Attacks on commercial shipping by Houthi rebels — a Shia Islamist political and military terrorist organisation officially known as Ansar Allah that emerged from Yemen in the 1990s – has forced shipping companies to use the Cape of Good Hope between Asia and Europe and this is having a positive impact on business at Portugal’s ports at Lisbon and Sines.

In the first two months of this year both registered a growth of over 20% in shipped cargo on the same period in 2023 according to data from the Mobility and Transport Authority (AMT).

According to an interview in Negócios with Diogo Marecos, the director of Liscont, the concessionaire of the containers terminal at Alcântara, shipping companies are having to use the Atlantic route, which takes a month longer, because of these attacks in the Red Sea, and this benefits Portugal’s deep water ports that can harbour these large container ships.

Also, Portugal’s port companies have made significant investments to increase their capacity to take and process large sea container shipping.
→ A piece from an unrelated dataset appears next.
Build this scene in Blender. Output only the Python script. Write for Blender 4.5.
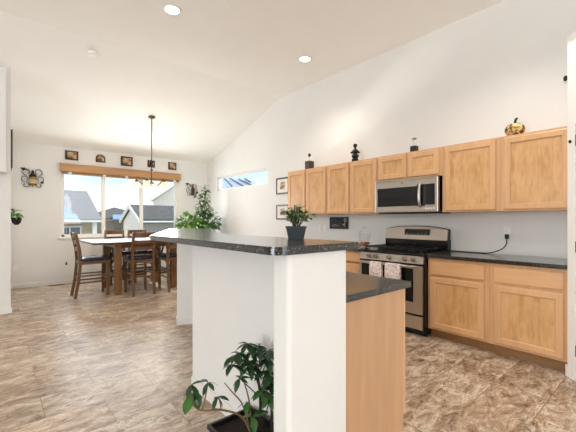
import bpy, bmesh, math, random
from mathutils import Vector, Matrix
random.seed(7)
PI = math.pi
R = math.radians
scene = bpy.context.scene
COL = scene.collection
for o in list(bpy.data.objects):
    bpy.data.objects.remove(o)

# ------------------------------------------------------------------ camera
cam_d = bpy.data.cameras.new('camera')
cam_d.sensor_width = 36.0
cam_d.lens = 36.0 * 339.0 / 576.0
cam_d.shift_y = 4.3 / 576.0
cam_d.clip_start = 0.05
cam_d.clip_end = 400
cam = bpy.data.objects.new('camera', cam_d)
COL.objects.link(cam)
cam.location = (0, 0, 1.286)
cam.rotation_euler = (PI / 2, 0, -R(40.6))
scene.camera = cam

# ------------------------------------------------------------------ exposure
vs = scene.view_settings
vs.view_transform = 'Standard'
vs.look = 'None'
vs.gamma = 1.0
vs.use_curve_mapping = False
vs.exposure = 0.84
scene.cycles.max_bounces = 10
scene.cycles.diffuse_bounces = 6
scene.cycles.glossy_bounces = 4
scene.cycles.transparent_max_bounces = 12
scene.cycles.sample_clamp_indirect = 6.0
scene.cycles.use_denoising = True

# ------------------------------------------------------------------ sky
w = bpy.data.worlds.new('sky')
scene.world = w
w.use_nodes = True
nt = w.node_tree
nt.nodes.clear()
def N(t, **kw):
    n = nt.nodes.new(t)
    for k, v in kw.items():
        n.inputs[k].default_value = v
    return n
tc = N('ShaderNodeTexCoord')
mp = N('ShaderNodeMapping')
mp.inputs['Scale'].default_value = (1.6, 1.6, 5.0)
mp.inputs['Location'].default_value = (0.3, 0.1, 0.25)
nz = N('ShaderNodeTexNoise', Scale=2.2, Detail=6.0, Roughness=0.55)
rp = N('ShaderNodeValToRGB')
rp.color_ramp.elements[0].position = 0.42
rp.color_ramp.elements[0].color = (0.56, 0.74, 0.95, 1)
rp.color_ramp.elements[1].position = 0.60
rp.color_ramp.elements[1].color = (1.0, 0.98, 0.96, 1)
bg = N('ShaderNodeBackground', Strength=0.85)
wo = N('ShaderNodeOutputWorld')
L = nt.links.new
L(tc.outputs['Generated'], mp.inputs['Vector'])
L(mp.outputs['Vector'], nz.inputs['Vector'])
L(nz.outputs['Fac'], rp.inputs['Fac'])
L(rp.outputs['Color'], bg.inputs['Color'])
L(bg.outputs['Background'], wo.inputs['Surface'])

# ------------------------------------------------------------------ sun + dining window daylight + added fill lamps out of view
sd = bpy.data.lights.new('sun', 'SUN')
sd.energy = 3.0
sd.angle = R(0.6)
sd.color = (1.0, 0.95, 0.88)
sun = bpy.data.objects.new('sun', sd)
COL.objects.link(sun)
sun.rotation_euler = Vector((-1, 0.2, -1.18)).to_track_quat('-Z', 'Y').to_euler()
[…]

For example, the shipping container terminal in Alcântara (Lisbon) now has direct links to South and North America and is investing €124 million on increasing port capacity.

In Sines, the Sines Port Authority (PSA) is developing Phase III of an expansion project at its shipping container terminal (Terminal XXI) with investments of €412 million.

In the first two months of the year, in terms of cargo shipped, Sines grew 20.5% like-for-like, while Lisbon saw an increase of 20.1%, both having contributed to Portugal’s national ports having increased their business by 11% overall.

Looking at container traffic alone, Sines has seen a 39.2% increase to February and Lisbon 7.3% while container traffic to all Portugal’s ports increased 19.7%.